When Your Characters Live in Three Timelines (And You Have to Keep Them Straight)

When people ask me why it took five years to write my first book, I tell them the trilogy of parallel lives was always my plan from the beginning. Writing a single timeline is challenging enough. Now imagine tracking the same two characters across three parallel lives where they meet at different points in their lives, in different decades, making different choices with different consequences.
When I started writing about Maddie meeting Nate at seventy-eight, at thirty-eight in 1970s Toronto, and at twenty-eight in 1960s Japan, plenty of things intimidated me. How do you write dialogue that sounds realistic? Can you convey genuine emotion on the page? How do characters develop and change as the story progresses?
But figuring out the timelines? That part came naturally. Mapping out dates and tracking events across three parallel realities isn’t all that different from mapping out a project timeline or tracking data over time.
My solution: spreadsheets and obsessive attention to detail.
The Master Timeline
The Master Timeline spreadsheet sitting on my computer is too massive to print on a single page, even at a microscopic font size. All three timelines are lined up side by side with dates and ages for life events for both Maddie and Nate, plus key supporting characters. I can scan across a single row and see what’s happening to everyone simultaneously across all three realities. The magic happens in that cross-referencing.
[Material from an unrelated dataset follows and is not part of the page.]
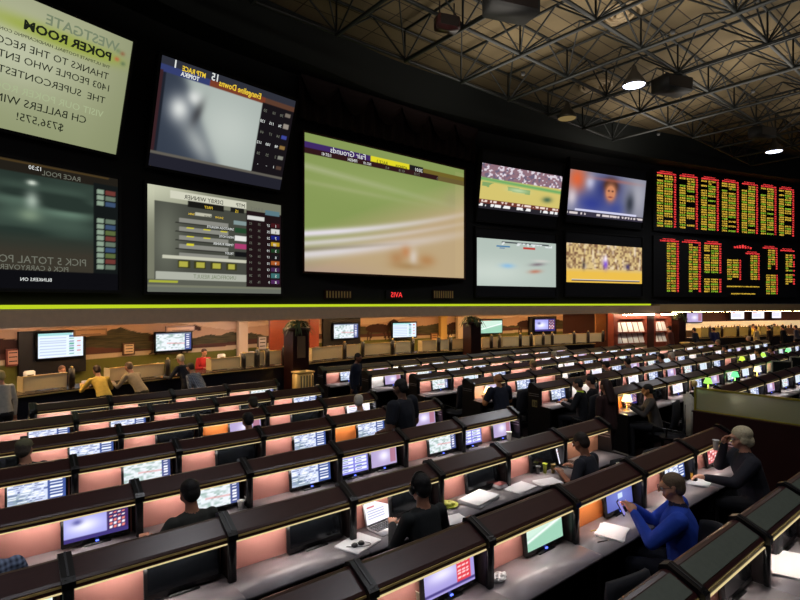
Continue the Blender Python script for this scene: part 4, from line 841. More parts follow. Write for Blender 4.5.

In Out of Time, seventy-eight-year-old Maddie mentions a business trip to Japan in her twenties. That throwaway line becomes the entire setting for book three. Every reference must align across timelines. Miss one detail and readers catch it.
The spreadsheet tracks dates, ages, locations, major life events, and weather patterns. If Maddie mentions her daughter’s birthday in one book, that date works backwards and forwards through all three timelines. It’s obsessive but liberating. The solid architecture lets me write with confidence.
What Gets Tracked
Timeline consistency. When did they meet in each version? How old was Maddie? What year was it? These anchor points are the quantum branch points where everything splits.
The meeting as divergence. Their shared history before meeting stays consistent. It’s the moment they encounter each other that creates the break, launching three different futures based on that timing.
Historical events. A 1970s Toronto blackout shapes character choices. A 1966 plane crash at Tokyo airport creates an opportunity for conflict.
Ripple effects. Meeting at seventy-eight creates one future. Meeting at thirty-eight creates another. The quantum multiverse concept means the same two people, the same connection, but radically different outcomes based solely on when they find each other.
Making It Work
If you’re tackling complex timelines, here’s what helps:
Build infrastructure first. Map out major events before writing. Know where your characters are at every point.
Track everything: birth dates, career milestones, offhand references. Small inconsistencies pull readers out of the story.
Use visual systems. Color coding helps you spot patterns and catch conflicts.
Test randomly. Pick a detail from one timeline and trace it through the others. Does it still work?
Why It Matters
The spreadsheet sitting on my computer contains hundreds of data points across three timelines. Most readers will never know it exists. But it means that when seventy-eight-year-old Maddie mentions her twenties, I know it’s true to the life she lived in the other timelines. When Nate makes a choice in Maddie’s thirties timeline, I understand exactly how it connects to who he becomes in her seventies timeline.
The structure supports the story. The obsessive detail makes the emotion real. And somehow, tracking three parallel lives makes the question at the heart of it all more powerful: If the same two souls meet at different moments, does the timing of that meeting change everything?
The quantum multiverse says yes. One meeting, three timelines, infinite possibilities.
I can’t answer that for real life. But in fiction, with the right spreadsheet, you can explore what happens when timing becomes the variable that rewrites destiny.